No real details yet, fire is in Jose basin in the Creek scar.
Meadow lakes and Huntington lake cams showing smoke
No real details yet, fire is in Jose basin in the Creek scar.
Meadow lakes and Huntington lake cams showing smoke
Near Italian bar road and Jose basin. 0ht off Millerton and 2 tankers inbound.
Still a quite a bit to burn down in there.
5 acres in heavy dead down, mid slope between switch backs of Italian Bar Rd.
t
MROS… torching
Below Jose Basin Rd. down the road couple miles on Italian Bar . Reported that it was witnessed start.
1:27 PM
Air Attack has requested 2 additional tankers for a total of 5
10 acres … making progress…
Requesting High Tension Power Lines be de-energized, that should pin down where their working.
Resources not engaged to be staged at Jose Basin intersection.
IC states that acreage remains 10 and hose lines will be in around entire fire tonight.
Sorry, busy away from computer doing saw work and chipping on fire fuels project…
imagine that.
No worries, I stopped listening I couldn’t hardly hear any traffic. Glad they got a stop.
I kept looking up river for a column and never saw one then saw 0HT coming back to the lake.
By the way you do very nice work.
SNF stopped staffing at night but still staffs fire for day shift and continues to mop up hot spots. Minimal smoke and heat.
E381 went out this morning and checked for heat or smoke. None found. Remains in patrol status.
I have to say there is no realistic reason I can think of this isn’t fully controlled.

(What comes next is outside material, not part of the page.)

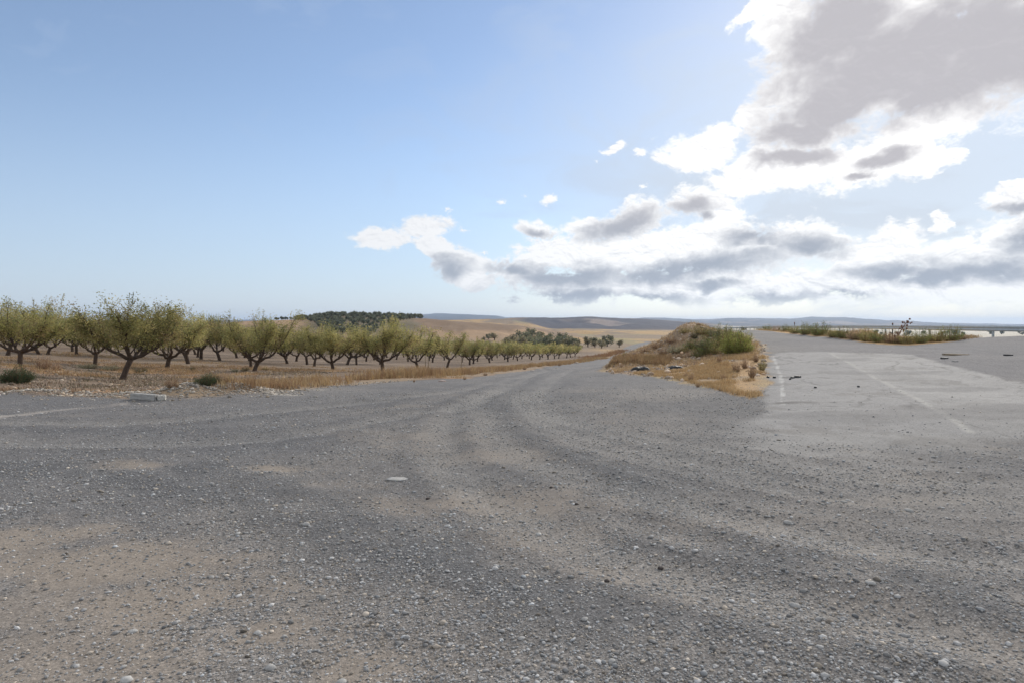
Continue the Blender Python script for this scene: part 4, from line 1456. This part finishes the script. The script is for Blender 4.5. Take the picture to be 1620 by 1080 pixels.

Size, IA resources, duration of incident is odd, can anyone shed light on why this is such a difficult incident to close out.
Most likely paperwork but also the location. I remember when Brian Vasquez made the statement that the Creek fire wasnt declared contained because of paperwork.
There’s Contained, Controlled and Out. Until the fire’s declared out it’s in patrol status. No body’s getting HP or other perks. That crew is out there because they were directed to be.
Did not know there was another classification past controlled. But I have been retired a while.
Controlled is out. Controlled is the final vernacular I believe.
Let me throw a caveat in here because I suspect there will be a back n forth. A fire can be controlled and still have heat within its lines however calling an incident controlled is when you no longer put resources on it.
And typically a fire this small which was like 10 acres or less I believe when it is controlled the incident should be terminated.
That is always the way we used the term and action associated with it. This is a very long standing discussion in the wildland profession and one that has been discussed at length here. It boils down to agency interpretation most of the time.